**Dataset excerpt**
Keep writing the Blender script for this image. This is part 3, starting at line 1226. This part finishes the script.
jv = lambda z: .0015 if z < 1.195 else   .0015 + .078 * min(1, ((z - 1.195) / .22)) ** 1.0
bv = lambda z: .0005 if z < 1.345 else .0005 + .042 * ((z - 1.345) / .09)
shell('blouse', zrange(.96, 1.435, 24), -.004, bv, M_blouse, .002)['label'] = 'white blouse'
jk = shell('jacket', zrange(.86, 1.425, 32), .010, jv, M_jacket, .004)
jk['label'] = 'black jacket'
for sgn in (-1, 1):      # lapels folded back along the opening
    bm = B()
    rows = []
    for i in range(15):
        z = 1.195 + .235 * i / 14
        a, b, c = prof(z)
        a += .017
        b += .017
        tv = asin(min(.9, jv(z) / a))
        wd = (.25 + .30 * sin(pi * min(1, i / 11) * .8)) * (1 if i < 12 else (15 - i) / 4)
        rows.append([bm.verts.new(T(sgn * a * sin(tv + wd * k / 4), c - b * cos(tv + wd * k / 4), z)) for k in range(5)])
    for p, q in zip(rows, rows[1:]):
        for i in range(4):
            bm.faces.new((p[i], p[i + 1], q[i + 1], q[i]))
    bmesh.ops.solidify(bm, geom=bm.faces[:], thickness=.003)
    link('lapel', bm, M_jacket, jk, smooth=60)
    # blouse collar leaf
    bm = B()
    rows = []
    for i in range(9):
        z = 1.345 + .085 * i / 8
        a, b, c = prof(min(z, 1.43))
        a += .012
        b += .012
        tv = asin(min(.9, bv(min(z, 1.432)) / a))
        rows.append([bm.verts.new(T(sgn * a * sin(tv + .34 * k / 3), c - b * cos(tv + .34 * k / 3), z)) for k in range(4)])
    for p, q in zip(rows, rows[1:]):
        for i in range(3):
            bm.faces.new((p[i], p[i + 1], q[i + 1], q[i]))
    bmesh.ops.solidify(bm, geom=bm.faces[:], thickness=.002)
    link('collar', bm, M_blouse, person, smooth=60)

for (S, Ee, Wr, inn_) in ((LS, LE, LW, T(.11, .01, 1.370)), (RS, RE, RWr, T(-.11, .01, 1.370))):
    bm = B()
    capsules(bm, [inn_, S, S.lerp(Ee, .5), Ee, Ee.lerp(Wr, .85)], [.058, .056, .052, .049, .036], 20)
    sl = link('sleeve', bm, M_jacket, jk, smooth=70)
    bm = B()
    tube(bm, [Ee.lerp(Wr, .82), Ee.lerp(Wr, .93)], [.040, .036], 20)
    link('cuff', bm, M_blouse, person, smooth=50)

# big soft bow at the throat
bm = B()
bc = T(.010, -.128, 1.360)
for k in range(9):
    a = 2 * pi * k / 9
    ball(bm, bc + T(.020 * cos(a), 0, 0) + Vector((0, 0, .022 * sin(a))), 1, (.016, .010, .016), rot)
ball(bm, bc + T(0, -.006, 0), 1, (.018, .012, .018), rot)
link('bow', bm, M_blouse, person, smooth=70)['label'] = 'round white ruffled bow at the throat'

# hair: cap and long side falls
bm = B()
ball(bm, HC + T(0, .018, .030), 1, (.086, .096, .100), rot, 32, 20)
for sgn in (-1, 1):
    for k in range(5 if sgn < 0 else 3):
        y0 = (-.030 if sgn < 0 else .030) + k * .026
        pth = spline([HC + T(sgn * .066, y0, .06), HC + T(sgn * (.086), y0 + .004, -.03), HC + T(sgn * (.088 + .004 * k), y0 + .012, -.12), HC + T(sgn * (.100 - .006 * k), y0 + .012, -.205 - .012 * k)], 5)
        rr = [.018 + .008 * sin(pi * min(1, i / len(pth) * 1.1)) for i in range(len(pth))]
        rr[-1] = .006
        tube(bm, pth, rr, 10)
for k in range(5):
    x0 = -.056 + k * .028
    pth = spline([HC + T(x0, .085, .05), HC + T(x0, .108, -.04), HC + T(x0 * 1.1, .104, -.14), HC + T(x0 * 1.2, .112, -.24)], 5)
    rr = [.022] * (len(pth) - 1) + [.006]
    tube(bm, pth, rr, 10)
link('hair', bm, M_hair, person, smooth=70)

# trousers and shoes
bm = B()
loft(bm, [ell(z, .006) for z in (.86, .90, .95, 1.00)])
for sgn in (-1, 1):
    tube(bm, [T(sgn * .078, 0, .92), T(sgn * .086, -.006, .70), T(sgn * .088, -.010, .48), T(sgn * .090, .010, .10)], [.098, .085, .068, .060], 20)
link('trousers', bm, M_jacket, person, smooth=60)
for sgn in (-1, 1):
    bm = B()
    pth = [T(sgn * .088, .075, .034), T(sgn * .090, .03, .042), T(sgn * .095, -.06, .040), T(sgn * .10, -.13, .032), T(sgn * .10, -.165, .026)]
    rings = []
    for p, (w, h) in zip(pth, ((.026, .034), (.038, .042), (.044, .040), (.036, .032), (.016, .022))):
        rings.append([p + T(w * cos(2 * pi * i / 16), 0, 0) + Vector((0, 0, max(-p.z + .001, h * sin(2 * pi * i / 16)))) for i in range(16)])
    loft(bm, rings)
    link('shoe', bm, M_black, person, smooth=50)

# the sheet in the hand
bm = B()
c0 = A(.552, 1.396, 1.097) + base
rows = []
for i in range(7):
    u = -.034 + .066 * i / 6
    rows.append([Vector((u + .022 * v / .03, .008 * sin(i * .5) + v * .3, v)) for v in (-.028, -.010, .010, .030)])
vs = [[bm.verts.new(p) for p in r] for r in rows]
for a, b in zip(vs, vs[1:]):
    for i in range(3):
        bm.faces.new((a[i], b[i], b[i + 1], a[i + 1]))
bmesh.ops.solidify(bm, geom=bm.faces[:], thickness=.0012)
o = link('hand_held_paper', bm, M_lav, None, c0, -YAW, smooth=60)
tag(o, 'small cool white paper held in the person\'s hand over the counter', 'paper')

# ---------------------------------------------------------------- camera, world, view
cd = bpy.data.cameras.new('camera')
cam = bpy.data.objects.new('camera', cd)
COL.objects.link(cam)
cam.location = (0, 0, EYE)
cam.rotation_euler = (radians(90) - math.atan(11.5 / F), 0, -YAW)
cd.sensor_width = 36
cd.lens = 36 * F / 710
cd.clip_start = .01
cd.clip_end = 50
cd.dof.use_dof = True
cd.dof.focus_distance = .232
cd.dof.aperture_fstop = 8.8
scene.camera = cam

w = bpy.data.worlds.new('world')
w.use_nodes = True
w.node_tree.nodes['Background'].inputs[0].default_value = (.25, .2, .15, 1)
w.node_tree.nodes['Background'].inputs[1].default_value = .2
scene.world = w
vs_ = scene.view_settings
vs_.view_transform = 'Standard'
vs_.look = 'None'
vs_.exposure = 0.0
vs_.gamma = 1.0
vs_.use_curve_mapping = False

**Challenge**
Write down every line of the data exactly as it appears above.

**Result of this task**
Keep writing the Blender script for this image. This is part 3, starting at line 1226. This part finishes the script.
jv = lambda z: .0015 if z < 1.195 else   .0015 + .078 * min(1, ((z - 1.195) / .22)) ** 1.0
bv = lambda z: .0005 if z < 1.345 else .0005 + .042 * ((z - 1.345) / .09)
shell('blouse', zrange(.96, 1.435, 24), -.004, bv, M_blouse, .002)['label'] = 'white blouse'
jk = shell('jacket', zrange(.86, 1.425, 32), .010, jv, M_jacket, .004)
jk['label'] = 'black jacket'
for sgn in (-1, 1):      # lapels folded back along the opening
    bm = B()
    rows = []
    for i in range(15):
        z = 1.195 + .235 * i / 14
        a, b, c = prof(z)
        a += .017
        b += .017
        tv = asin(min(.9, jv(z) / a))
        wd = (.25 + .30 * sin(pi * min(1, i / 11) * .8)) * (1 if i < 12 else (15 - i) / 4)
        rows.append([bm.verts.new(T(sgn * a * sin(tv + wd * k / 4), c - b * cos(tv + wd * k / 4), z)) for k in range(5)])
    for p, q in zip(rows, rows[1:]):
        for i in range(4):
            bm.faces.new((p[i], p[i + 1], q[i + 1], q[i]))
    bmesh.ops.solidify(bm, geom=bm.faces[:], thickness=.003)
    link('lapel', bm, M_jacket, jk, smooth=60)
    # blouse collar leaf
    bm = B()
    rows = []
    for i in range(9):
        z = 1.345 + .085 * i / 8
        a, b, c = prof(min(z, 1.43))
        a += .012
        b += .012
        tv = asin(min(.9, bv(min(z, 1.432)) / a))
        rows.append([bm.verts.new(T(sgn * a * sin(tv + .34 * k / 3), c - b * cos(tv + .34 * k / 3), z)) for k in range(4)])
    for p, q in zip(rows, rows[1:]):
        for i in range(3):
            bm.faces.new((p[i], p[i + 1], q[i + 1], q[i]))
    bmesh.ops.solidify(bm, geom=bm.faces[:], thickness=.002)
    link('collar', bm, M_blouse, person, smooth=60)

for (S, Ee, Wr, inn_) in ((LS, LE, LW, T(.11, .01, 1.370)), (RS, RE, RWr, T(-.11, .01, 1.370))):
    bm = B()
    capsules(bm, [inn_, S, S.lerp(Ee, .5), Ee, Ee.lerp(Wr, .85)], [.058, .056, .052, .049, .036], 20)
    sl = link('sleeve', bm, M_jacket, jk, smooth=70)
    bm = B()
    tube(bm, [Ee.lerp(Wr, .82), Ee.lerp(Wr, .93)], [.040, .036], 20)
    link('cuff', bm, M_blouse, person, smooth=50)

# big soft bow at the throat
bm = B()
bc = T(.010, -.128, 1.360)
for k in range(9):
    a = 2 * pi * k / 9
    ball(bm, bc + T(.020 * cos(a), 0, 0) + Vector((0, 0, .022 * sin(a))), 1, (.016, .010, .016), rot)
ball(bm, bc + T(0, -.006, 0), 1, (.018, .012, .018), rot)
link('bow', bm, M_blouse, person, smooth=70)['label'] = 'round white ruffled bow at the throat'

# hair: cap and long side falls
bm = B()
ball(bm, HC + T(0, .018, .030), 1, (.086, .096, .100), rot, 32, 20)
for sgn in (-1, 1):
    for k in range(5 if sgn < 0 else 3):
        y0 = (-.030 if sgn < 0 else .030) + k * .026
        pth = spline([HC + T(sgn * .066, y0, .06), HC + T(sgn * (.086), y0 + .004, -.03), HC + T(sgn * (.088 + .004 * k), y0 + .012, -.12), HC + T(sgn * (.100 - .006 * k), y0 + .012, -.205 - .012 * k)], 5)
        rr = [.018 + .008 * sin(pi * min(1, i / len(pth) * 1.1)) for i in range(len(pth))]
        rr[-1] = .006
        tube(bm, pth, rr, 10)
for k in range(5):
    x0 = -.056 + k * .028
    pth = spline([HC + T(x0, .085, .05), HC + T(x0, .108, -.04), HC + T(x0 * 1.1, .104, -.14), HC + T(x0 * 1.2, .112, -.24)], 5)
    rr = [.022] * (len(pth) - 1) + [.006]
    tube(bm, pth, rr, 10)
link('hair', bm, M_hair, person, smooth=70)

# trousers and shoes
bm = B()
loft(bm, [ell(z, .006) for z in (.86, .90, .95, 1.00)])
for sgn in (-1, 1):
    tube(bm, [T(sgn * .078, 0, .92), T(sgn * .086, -.006, .70), T(sgn * .088, -.010, .48), T(sgn * .090, .010, .10)], [.098, .085, .068, .060], 20)
link('trousers', bm, M_jacket, person, smooth=60)
for sgn in (-1, 1):
    bm = B()
    pth = [T(sgn * .088, .075, .034), T(sgn * .090, .03, .042), T(sgn * .095, -.06, .040), T(sgn * .10, -.13, .032), T(sgn * .10, -.165, .026)]
    rings = []
    for p, (w, h) in zip(pth, ((.026, .034), (.038, .042), (.044, .040), (.036, .032), (.016, .022))):
        rings.append([p + T(w * cos(2 * pi * i / 16), 0, 0) + Vector((0, 0, max(-p.z + .001, h * sin(2 * pi * i / 16)))) for i in range(16)])
    loft(bm, rings)
    link('shoe', bm, M_black, person, smooth=50)

# the sheet in the hand
bm = B()
c0 = A(.552, 1.396, 1.097) + base
rows = []
for i in range(7):
    u = -.034 + .066 * i / 6
    rows.append([Vector((u + .022 * v / .03, .008 * sin(i * .5) + v * .3, v)) for v in (-.028, -.010, .010, .030)])
vs = [[bm.verts.new(p) for p in r] for r in rows]
for a, b in zip(vs, vs[1:]):
    for i in range(3):
        bm.faces.new((a[i], b[i], b[i + 1], a[i + 1]))
bmesh.ops.solidify(bm, geom=bm.faces[:], thickness=.0012)
o = link('hand_held_paper', bm, M_lav, None, c0, -YAW, smooth=60)
tag(o, 'small cool white paper held in the person\'s hand over the counter', 'paper')

# ---------------------------------------------------------------- camera, world, view
cd = bpy.data.cameras.new('camera')
cam = bpy.data.objects.new('camera', cd)
COL.objects.link(cam)
cam.location = (0, 0, EYE)
cam.rotation_euler = (radians(90) - math.atan(11.5 / F), 0, -YAW)
cd.sensor_width = 36
cd.lens = 36 * F / 710
cd.clip_start = .01
cd.clip_end = 50
cd.dof.use_dof = True
cd.dof.focus_distance = .232
cd.dof.aperture_fstop = 8.8
scene.camera = cam

w = bpy.data.worlds.new('world')
w.use_nodes = True
w.node_tree.nodes['Background'].inputs[0].default_value = (.25, .2, .15, 1)
w.node_tree.nodes['Background'].inputs[1].default_value = .2
scene.world = w
vs_ = scene.view_settings
vs_.view_transform = 'Standard'
vs_.look = 'None'
vs_.exposure = 0.0
vs_.gamma = 1.0
vs_.use_curve_mapping = False